Mastercard jumps into generative AI race with model it says can boost fraud detection by up to 300% (CNBC)

  • Mastercard is launching a generative artificial intelligence model called Decision Intelligence Pro to help banks detect and prevent fraudulent transactions.
  • The model is powered by a proprietary recurrent neural network developed in-house by Mastercard.
  • Mastercard claims that this AI technology can improve fraud detection rates for financial institutions by as much as 300% in some cases.
  • The algorithm is trained on data from approximately 125 billion transactions processed by Mastercard annually.
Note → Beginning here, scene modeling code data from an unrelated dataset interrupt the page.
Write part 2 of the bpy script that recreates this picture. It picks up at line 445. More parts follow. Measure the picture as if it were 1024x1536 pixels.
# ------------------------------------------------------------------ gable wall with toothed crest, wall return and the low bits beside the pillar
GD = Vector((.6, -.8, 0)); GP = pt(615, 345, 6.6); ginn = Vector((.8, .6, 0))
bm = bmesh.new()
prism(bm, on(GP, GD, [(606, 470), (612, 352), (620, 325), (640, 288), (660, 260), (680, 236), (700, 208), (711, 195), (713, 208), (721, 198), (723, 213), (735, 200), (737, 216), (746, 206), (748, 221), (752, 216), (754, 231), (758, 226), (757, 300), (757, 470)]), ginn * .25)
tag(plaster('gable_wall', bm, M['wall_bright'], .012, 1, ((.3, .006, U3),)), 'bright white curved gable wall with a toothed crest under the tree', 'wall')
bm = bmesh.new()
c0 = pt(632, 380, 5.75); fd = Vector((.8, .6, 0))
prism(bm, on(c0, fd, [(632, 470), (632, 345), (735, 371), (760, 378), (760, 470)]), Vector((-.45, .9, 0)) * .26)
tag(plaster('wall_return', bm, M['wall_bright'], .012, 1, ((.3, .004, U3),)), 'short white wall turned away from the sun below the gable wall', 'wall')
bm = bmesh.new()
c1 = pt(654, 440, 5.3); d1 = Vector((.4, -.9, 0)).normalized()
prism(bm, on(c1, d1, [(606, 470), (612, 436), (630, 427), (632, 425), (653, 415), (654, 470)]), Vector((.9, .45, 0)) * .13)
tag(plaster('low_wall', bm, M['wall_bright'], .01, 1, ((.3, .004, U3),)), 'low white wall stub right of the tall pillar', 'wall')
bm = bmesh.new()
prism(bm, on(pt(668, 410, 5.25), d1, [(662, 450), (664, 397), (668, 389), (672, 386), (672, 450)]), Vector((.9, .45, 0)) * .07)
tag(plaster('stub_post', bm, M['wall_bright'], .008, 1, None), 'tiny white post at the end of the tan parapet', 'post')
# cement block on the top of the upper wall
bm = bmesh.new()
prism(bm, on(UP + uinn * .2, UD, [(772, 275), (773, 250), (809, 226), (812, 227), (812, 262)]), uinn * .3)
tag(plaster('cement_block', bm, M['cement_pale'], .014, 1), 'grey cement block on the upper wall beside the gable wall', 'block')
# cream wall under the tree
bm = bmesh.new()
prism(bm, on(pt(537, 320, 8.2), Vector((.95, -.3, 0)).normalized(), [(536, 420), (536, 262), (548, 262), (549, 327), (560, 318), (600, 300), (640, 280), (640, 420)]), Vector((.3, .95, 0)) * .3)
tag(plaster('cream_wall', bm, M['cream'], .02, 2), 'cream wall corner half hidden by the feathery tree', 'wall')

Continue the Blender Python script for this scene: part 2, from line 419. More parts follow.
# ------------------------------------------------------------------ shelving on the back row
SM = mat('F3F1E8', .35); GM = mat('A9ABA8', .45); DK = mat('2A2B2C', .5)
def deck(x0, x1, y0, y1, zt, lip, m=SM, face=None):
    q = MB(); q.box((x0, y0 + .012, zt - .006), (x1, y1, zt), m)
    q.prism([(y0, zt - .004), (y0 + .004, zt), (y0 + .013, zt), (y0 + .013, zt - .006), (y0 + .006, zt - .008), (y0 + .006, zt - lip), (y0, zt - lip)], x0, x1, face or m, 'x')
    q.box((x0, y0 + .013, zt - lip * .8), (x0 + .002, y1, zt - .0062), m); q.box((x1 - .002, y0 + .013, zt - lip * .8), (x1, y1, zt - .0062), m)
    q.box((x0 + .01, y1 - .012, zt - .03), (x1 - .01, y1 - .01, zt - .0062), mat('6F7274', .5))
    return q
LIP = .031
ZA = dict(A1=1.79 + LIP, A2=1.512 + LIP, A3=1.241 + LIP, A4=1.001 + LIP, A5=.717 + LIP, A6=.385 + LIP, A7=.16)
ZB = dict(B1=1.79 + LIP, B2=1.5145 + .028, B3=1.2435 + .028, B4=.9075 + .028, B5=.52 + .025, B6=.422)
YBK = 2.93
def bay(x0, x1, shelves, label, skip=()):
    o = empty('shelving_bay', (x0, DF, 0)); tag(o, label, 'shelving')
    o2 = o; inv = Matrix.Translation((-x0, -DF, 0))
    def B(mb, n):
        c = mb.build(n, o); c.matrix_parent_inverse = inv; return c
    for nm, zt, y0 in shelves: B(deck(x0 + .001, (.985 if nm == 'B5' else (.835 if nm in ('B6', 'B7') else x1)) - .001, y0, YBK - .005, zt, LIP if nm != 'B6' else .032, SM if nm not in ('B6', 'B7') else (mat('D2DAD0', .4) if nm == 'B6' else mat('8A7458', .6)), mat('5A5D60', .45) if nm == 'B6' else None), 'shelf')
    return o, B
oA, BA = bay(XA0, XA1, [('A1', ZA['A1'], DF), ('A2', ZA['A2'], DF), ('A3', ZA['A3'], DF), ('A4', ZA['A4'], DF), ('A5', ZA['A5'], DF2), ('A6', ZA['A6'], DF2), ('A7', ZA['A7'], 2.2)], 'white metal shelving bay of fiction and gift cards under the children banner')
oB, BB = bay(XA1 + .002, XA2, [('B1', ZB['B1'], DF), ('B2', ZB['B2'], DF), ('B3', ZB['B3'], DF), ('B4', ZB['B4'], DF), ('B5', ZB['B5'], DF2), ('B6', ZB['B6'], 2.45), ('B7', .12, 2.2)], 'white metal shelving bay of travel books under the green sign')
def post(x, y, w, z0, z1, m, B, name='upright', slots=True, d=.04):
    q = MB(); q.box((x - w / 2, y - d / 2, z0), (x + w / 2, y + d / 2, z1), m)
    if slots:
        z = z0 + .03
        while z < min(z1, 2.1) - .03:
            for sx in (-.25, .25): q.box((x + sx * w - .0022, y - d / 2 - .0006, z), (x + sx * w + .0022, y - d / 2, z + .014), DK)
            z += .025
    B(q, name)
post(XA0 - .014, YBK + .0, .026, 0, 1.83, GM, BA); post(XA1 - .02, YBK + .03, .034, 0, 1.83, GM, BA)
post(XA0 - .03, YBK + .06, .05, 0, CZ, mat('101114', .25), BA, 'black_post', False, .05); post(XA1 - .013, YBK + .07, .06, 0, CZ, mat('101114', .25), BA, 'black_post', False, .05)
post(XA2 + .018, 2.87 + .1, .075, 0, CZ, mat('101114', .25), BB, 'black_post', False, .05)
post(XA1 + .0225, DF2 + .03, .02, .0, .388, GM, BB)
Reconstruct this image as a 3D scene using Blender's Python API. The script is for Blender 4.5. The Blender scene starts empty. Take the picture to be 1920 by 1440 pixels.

  • Instead of relying on textual inputs, the algorithm uses a cardholder’s merchant visit history as a prompt to assess transaction legitimacy.
  • The algorithm generates pathways through Mastercard’s network to determine a score, with higher scores indicating typical cardholder behavior and lower scores indicating deviations.
  • This entire process occurs in just 50 milliseconds.
  • Mastercard has invested over $7 billion in cybersecurity and AI technologies over the last five years.